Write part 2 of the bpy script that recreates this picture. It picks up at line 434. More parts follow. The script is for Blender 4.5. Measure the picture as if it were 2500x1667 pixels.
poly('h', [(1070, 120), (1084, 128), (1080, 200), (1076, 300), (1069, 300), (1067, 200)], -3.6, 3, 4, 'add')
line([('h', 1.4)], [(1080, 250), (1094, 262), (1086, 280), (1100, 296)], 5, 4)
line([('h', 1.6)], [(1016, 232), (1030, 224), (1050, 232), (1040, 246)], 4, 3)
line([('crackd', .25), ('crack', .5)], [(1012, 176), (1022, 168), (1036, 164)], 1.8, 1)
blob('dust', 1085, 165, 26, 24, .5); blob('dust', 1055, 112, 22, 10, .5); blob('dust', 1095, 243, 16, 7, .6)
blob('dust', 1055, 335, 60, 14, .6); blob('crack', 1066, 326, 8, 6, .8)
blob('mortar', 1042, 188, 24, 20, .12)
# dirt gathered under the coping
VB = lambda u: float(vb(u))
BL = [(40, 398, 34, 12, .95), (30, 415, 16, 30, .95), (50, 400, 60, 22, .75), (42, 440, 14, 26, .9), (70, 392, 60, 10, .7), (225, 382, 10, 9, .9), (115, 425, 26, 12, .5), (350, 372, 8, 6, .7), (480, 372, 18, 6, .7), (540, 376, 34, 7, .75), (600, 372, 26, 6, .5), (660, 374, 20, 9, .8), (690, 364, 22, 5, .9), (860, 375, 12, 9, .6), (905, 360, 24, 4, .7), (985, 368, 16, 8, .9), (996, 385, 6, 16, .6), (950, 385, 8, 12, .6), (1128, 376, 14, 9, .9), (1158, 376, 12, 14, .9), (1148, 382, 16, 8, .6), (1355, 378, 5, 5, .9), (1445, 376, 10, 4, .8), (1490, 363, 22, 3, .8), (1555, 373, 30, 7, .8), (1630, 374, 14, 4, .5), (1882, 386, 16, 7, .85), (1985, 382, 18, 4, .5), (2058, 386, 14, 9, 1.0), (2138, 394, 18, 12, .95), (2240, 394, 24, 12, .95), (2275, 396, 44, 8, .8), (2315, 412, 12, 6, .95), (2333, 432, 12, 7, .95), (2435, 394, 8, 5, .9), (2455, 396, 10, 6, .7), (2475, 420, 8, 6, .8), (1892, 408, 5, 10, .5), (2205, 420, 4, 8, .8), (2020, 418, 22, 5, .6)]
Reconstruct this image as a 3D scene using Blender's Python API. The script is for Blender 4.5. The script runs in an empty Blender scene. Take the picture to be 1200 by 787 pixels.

● Problem details: The full set of records should be duplicated exactly.

● Correct answer:
Write part 2 of the bpy script that recreates this picture. It picks up at line 434. More parts follow. The script is for Blender 4.5. Measure the picture as if it were 2500x1667 pixels.
poly('h', [(1070, 120), (1084, 128), (1080, 200), (1076, 300), (1069, 300), (1067, 200)], -3.6, 3, 4, 'add')
line([('h', 1.4)], [(1080, 250), (1094, 262), (1086, 280), (1100, 296)], 5, 4)
line([('h', 1.6)], [(1016, 232), (1030, 224), (1050, 232), (1040, 246)], 4, 3)
line([('crackd', .25), ('crack', .5)], [(1012, 176), (1022, 168), (1036, 164)], 1.8, 1)
blob('dust', 1085, 165, 26, 24, .5); blob('dust', 1055, 112, 22, 10, .5); blob('dust', 1095, 243, 16, 7, .6)
blob('dust', 1055, 335, 60, 14, .6); blob('crack', 1066, 326, 8, 6, .8)
blob('mortar', 1042, 188, 24, 20, .12)
# dirt gathered under the coping
VB = lambda u: float(vb(u))
BL = [(40, 398, 34, 12, .95), (30, 415, 16, 30, .95), (50, 400, 60, 22, .75), (42, 440, 14, 26, .9), (70, 392, 60, 10, .7), (225, 382, 10, 9, .9), (115, 425, 26, 12, .5), (350, 372, 8, 6, .7), (480, 372, 18, 6, .7), (540, 376, 34, 7, .75), (600, 372, 26, 6, .5), (660, 374, 20, 9, .8), (690, 364, 22, 5, .9), (860, 375, 12, 9, .6), (905, 360, 24, 4, .7), (985, 368, 16, 8, .9), (996, 385, 6, 16, .6), (950, 385, 8, 12, .6), (1128, 376, 14, 9, .9), (1158, 376, 12, 14, .9), (1148, 382, 16, 8, .6), (1355, 378, 5, 5, .9), (1445, 376, 10, 4, .8), (1490, 363, 22, 3, .8), (1555, 373, 30, 7, .8), (1630, 374, 14, 4, .5), (1882, 386, 16, 7, .85), (1985, 382, 18, 4, .5), (2058, 386, 14, 9, 1.0), (2138, 394, 18, 12, .95), (2240, 394, 24, 12, .95), (2275, 396, 44, 8, .8), (2315, 412, 12, 6, .95), (2333, 432, 12, 7, .95), (2435, 394, 8, 5, .9), (2455, 396, 10, 6, .7), (2475, 420, 8, 6, .8), (1892, 408, 5, 10, .5), (2205, 420, 4, 8, .8), (2020, 418, 22, 5, .6)]
Reconstruct this image as a 3D scene using Blender's Python API. The script is for Blender 4.5. The script runs in an empty Blender scene. Take the picture to be 1200 by 787 pixels.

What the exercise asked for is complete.